YOUR TASK: Retype every line from the start of the entries below down to the line with "cam.clip_start = .1; cam.clip_end = 5000", both ends included; skip the pictures.

[Data entries]
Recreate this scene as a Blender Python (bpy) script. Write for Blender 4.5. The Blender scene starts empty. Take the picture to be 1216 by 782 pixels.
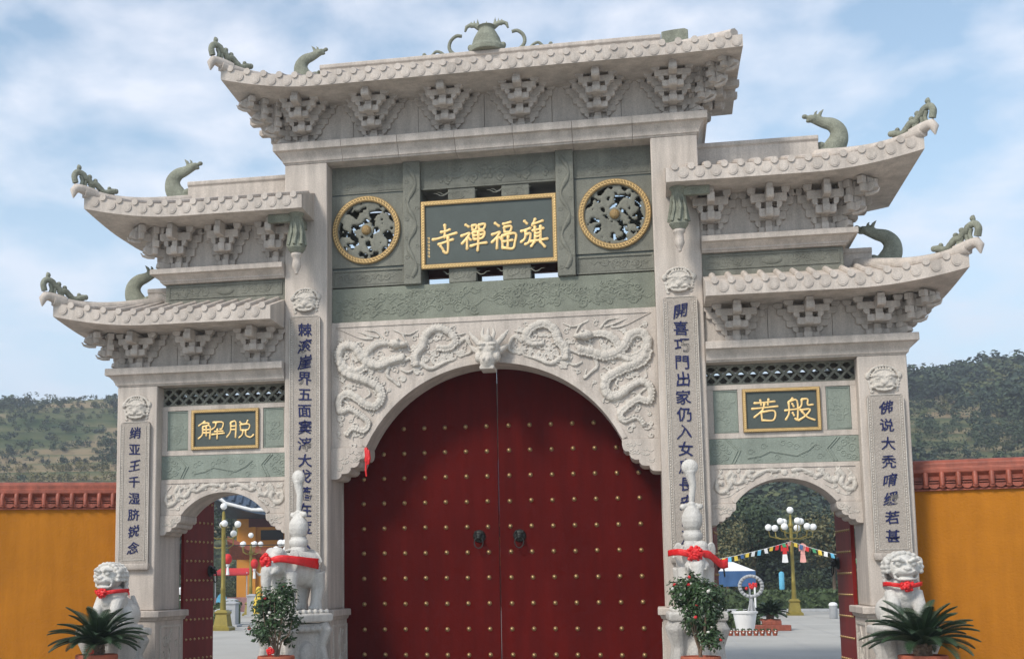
import bpy, bmesh, math, random
import numpy as np
from mathutils import Vector, Matrix, Euler, noise
random.seed(7)
PI = math.pi
C = bpy.context.scene.collection
SC = bpy.context.scene

# ---------------------------------------------------------------- camera
cam = bpy.data.cameras.new('camera')
camo = bpy.data.objects.new('camera', cam); C.objects.link(camo); SC.camera = camo
_y, _p, _r = .1930, .1219, -.0103
_f = Vector((-math.sin(_y)*math.cos(_p), math.cos(_y)*math.cos(_p), math.sin(_p)))
_rt = Vector((math.cos(_y), math.sin(_y), 0)); _up = _rt.cross(_f)
_R = _rt*math.cos(_r) + _up*math.sin(_r); _U = -_rt*math.sin(_r) + _up*math.cos(_r)
_m = Matrix((_R, _U, -_f)).transposed().to_4x4(); _m.translation = Vector((2.632, -20.242, 1.6))
camo.matrix_world = _m
cam.sensor_width = 36; cam.sensor_fit = 'HORIZONTAL'; cam.lens = 1492/1216*36
cam.shift_x = 121.25/1216; cam.shift_y = 117.4/1216
cam.clip_start = .1; cam.clip_end = 5000

# ---------------------------------------------------------------- light
SUN_EL, SUN_AZ = math.radians(43), math.radians(214)     # azimuth clockwise from +Y
w = bpy.data.worlds.new('World'); SC.world = w; w.use_nodes = True
nt = w.node_tree; nt.nodes.clear()
out = nt.nodes.new('ShaderNodeOutputWorld'); bg = nt.nodes.new('ShaderNodeBackground')
sky = nt.nodes.new('ShaderNodeTexSky'); sky.sky_type = 'NISHITA'; sky.sun_disc = False
sky.sun_elevation = SUN_EL; sky.sun_rotation = SUN_AZ; sky.air_density = 1.0; sky.dust_density = .7; sky.ozone_density = 2.0
tc = nt.nodes.new('ShaderNodeTexCoord'); sep = nt.nodes.new('ShaderNodeSeparateXYZ')
nt.links.new(tc.outputs['Generated'], sep.inputs[0])
def wm(op, a, b=None):
    n = nt.nodes.new('ShaderNodeMath'); n.operation = op
    for i, v in enumerate((a, b)):
        if v is None: continue
        if isinstance(v, (int, float)): n.inputs[i].default_value = v
        else: nt.links.new(v, n.inputs[i])
    return n.outputs[0]
den = wm('ADD', wm('MAXIMUM', sep.outputs[2], 0.0), .25)
cmb = nt.nodes.new('ShaderNodeCombineXYZ')
nt.links.new(wm('DIVIDE', sep.outputs[0], den), cmb.inputs[0]); nt.links.new(wm('DIVIDE', sep.outputs[1], den), cmb.inputs[1])
n1 = nt.nodes.new('ShaderNodeTexNoise'); n1.inputs['Scale'].default_value = 4.6; n1.inputs['Detail'].default_value = 7; n1.inputs['Roughness'].default_value = .52; n1.inputs['Distortion'].default_value = .15
nt.links.new(cmb.outputs[0], n1.inputs['Vector'])
cr = nt.nodes.new('ShaderNodeValToRGB'); cr.color_ramp.elements[0].position = .40; cr.color_ramp.elements[1].position = .64
nt.links.new(n1.outputs['Fac'], cr.inputs[0])
mix = nt.nodes.new('ShaderNodeMix'); mix.data_type = 'RGBA'
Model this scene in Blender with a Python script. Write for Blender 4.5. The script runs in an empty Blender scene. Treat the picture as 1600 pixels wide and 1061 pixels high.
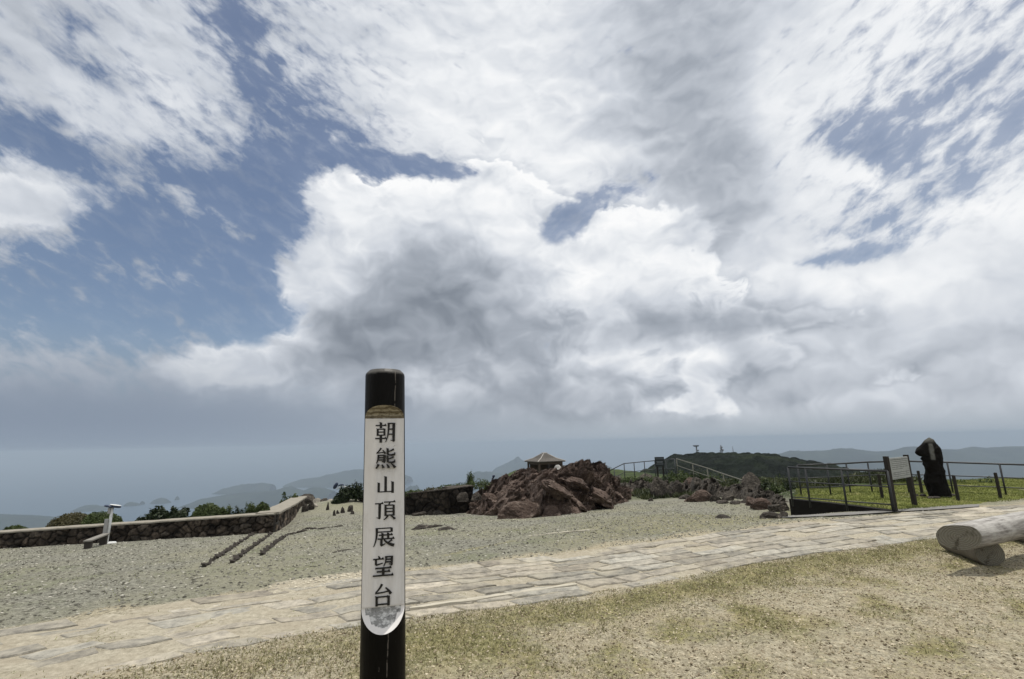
import bpy, bmesh, math, random
import numpy as np
from mathutils import Vector, Matrix, noise as mnoise
random.seed(7); RNG = np.random.default_rng(11)
SC = bpy.context.scene
COL = SC.collection
rad = math.radians

# ------------------------------------------------------------------ camera
CAM_H = 1.6; FOC = 760.0; PITCH = rad(11.9); ROLL = rad(1.2)
_F = np.array([0, math.cos(PITCH), math.sin(PITCH)])
_R0 = np.array([1.0, 0, 0]); _U0 = np.array([0, -math.sin(PITCH), math.cos(PITCH)])
_U = _U0 * math.cos(ROLL) + _R0 * math.sin(ROLL)
_R = _R0 * math.cos(ROLL) - _U0 * math.sin(ROLL)
camd = bpy.data.cameras.new('camera'); cam = bpy.data.objects.new('camera', camd); COL.objects.link(cam)
camd.sensor_width = 36.0; camd.lens = FOC / 1600 * 36.0
camd.clip_start = 0.05; camd.clip_end = 250000
m = Matrix(((_R[0], _U[0], -_F[0], 0), (_R[1], _U[1], -_F[1], 0), (_R[2], _U[2], -_F[2], CAM_H), (0, 0, 0, 1)))
cam.matrix_world = m
SC.camera = cam

def ray(px, py):
    """world direction of a point of the photograph (1600x1061), forward depth 1"""
    return _R * ((px - 800) / FOC) + _U * ((530.5 - py) / FOC) + _F
def at(px, py, d):
    v = ray(px, py); return np.array([0, 0, CAM_H]) + v * d

# ------------------------------------------------------------------ render / exposure
SC.view_settings.view_transform = 'Standard'
SC.view_settings.look = 'None'
SC.view_settings.exposure = 0.06
SC.view_settings.gamma = 1.0
SC.cycles.volume_bounces = 1
SC.cycles.max_bounces = 8
SC.cycles.transparent_max_bounces = 12
SC.cycles.use_denoising = True

# ------------------------------------------------------------------ sun
SUN_EL = rad(78); SUN_AZ = rad(35)          # azimuth from +Y towards +X
sd = bpy.data.lights.new('sun', 'SUN'); sd.energy = 3.4; sd.angle = rad(0.53); sd.color = (1.0, 0.955, 0.88)
sun = bpy.data.objects.new('sun', sd); COL.objects.link(sun)
_sv = Vector((math.sin(SUN_AZ) * math.cos(SUN_EL), math.cos(SUN_AZ) * math.cos(SUN_EL), math.sin(SUN_EL)))
sun.rotation_euler = _sv.to_track_quat('Z', 'Y').to_euler()

# ------------------------------------------------------------------ node helpers
class NT:
    def __init__(s, nt): s.nt = nt
    def n(s, t, inp=None, **kw):
        nd = s.nt.nodes.new(t)
        for k, v in kw.items(): setattr(nd, k, v)
        for k, v in (inp or {}).items():
            if v is None: continue
            if isinstance(v, bpy.types.NodeSocket): s.nt.links.new(v, nd.inputs[k])
            elif isinstance(v, bpy.types.Node): s.nt.links.new(v.outputs[0], nd.inputs[k])
            else: nd.inputs[k].default_value = v
        return nd
    def m(s, op, a, b=None, c=None, clamp=False):
        return s.n('ShaderNodeMath', {0: a, 1: b, 2: c}, operation=op, use_clamp=clamp).outputs[0]
    def v(s, op, a, b=None, c=None, out=0):
        nd = s.n('ShaderNodeVectorMath', {0: a, 1: b, 2: c}, operation=op)
        return nd.outputs['Value'] if op in ('DOT_PRODUCT', 'LENGTH', 'DISTANCE') else nd.outputs[0]
    def mix(s, f, a, b, bt='MIX'):
        nd = s.nt.nodes.new('ShaderNodeMix'); nd.data_type = 'RGBA'; nd.blend_type = bt; nd.clamp_factor = True
        for i, v in ((0, f), (6, a), (7, b)):
            if isinstance(v, bpy.types.NodeSocket): s.nt.links.new(v, nd.inputs[i])
            else: nd.inputs[i].default_value = (*v, 1) if (i > 0 and len(v) == 3) else v
        return nd.outputs[2]
    def noise(s, vec, scale, detail=4, rough=.5, dist=0, col=False, typ='FBM', lac=2.0, dim='3D'):
        nd = s.n('ShaderNodeTexNoise', {'Vector': vec, 'Scale': scale, 'Detail': detail, 'Roughness': rough, 'Distortion': dist, 'Lacunarity': lac}, noise_type=typ, noise_dimensions=dim)
        return nd.outputs[1 if col else 0]
    def ramp(s, fac, stops, interp='LINEAR'):
        nd = s.n('ShaderNodeValToRGB', {0: fac}); cr = nd.color_ramp; cr.interpolation = interp
        while len(cr.elements) < len(stops): cr.elements.new(0.5)
        for e, (p, c) in zip(cr.elements, stops):
            e.position = p; e.color = (*c, 1) if hasattr(c, '__len__') else (c, c, c, 1)
        return nd.outputs[0]
    def rng(s, v, a, b, c=0.0, d=1.0, smooth=False):
        return s.n('ShaderNodeMapRange', {0: v, 1: a, 2: b, 3: c, 4: d}, interpolation_type='SMOOTHSTEP' if smooth else 'LINEAR').outputs[0]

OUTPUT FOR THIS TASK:
Recreate this scene as a Blender Python (bpy) script. Write for Blender 4.5. The Blender scene starts empty. Take the picture to be 1216 by 782 pixels.
import bpy, bmesh, math, random
import numpy as np
from mathutils import Vector, Matrix, Euler, noise
random.seed(7)
PI = math.pi
C = bpy.context.scene.collection
SC = bpy.context.scene

# ---------------------------------------------------------------- camera
cam = bpy.data.cameras.new('camera')
camo = bpy.data.objects.new('camera', cam); C.objects.link(camo); SC.camera = camo
_y, _p, _r = .1930, .1219, -.0103
_f = Vector((-math.sin(_y)*math.cos(_p), math.cos(_y)*math.cos(_p), math.sin(_p)))
_rt = Vector((math.cos(_y), math.sin(_y), 0)); _up = _rt.cross(_f)
_R = _rt*math.cos(_r) + _up*math.sin(_r); _U = -_rt*math.sin(_r) + _up*math.cos(_r)
_m = Matrix((_R, _U, -_f)).transposed().to_4x4(); _m.translation = Vector((2.632, -20.242, 1.6))
camo.matrix_world = _m
cam.sensor_width = 36; cam.sensor_fit = 'HORIZONTAL'; cam.lens = 1492/1216*36
cam.shift_x = 121.25/1216; cam.shift_y = 117.4/1216
cam.clip_start = .1; cam.clip_end = 5000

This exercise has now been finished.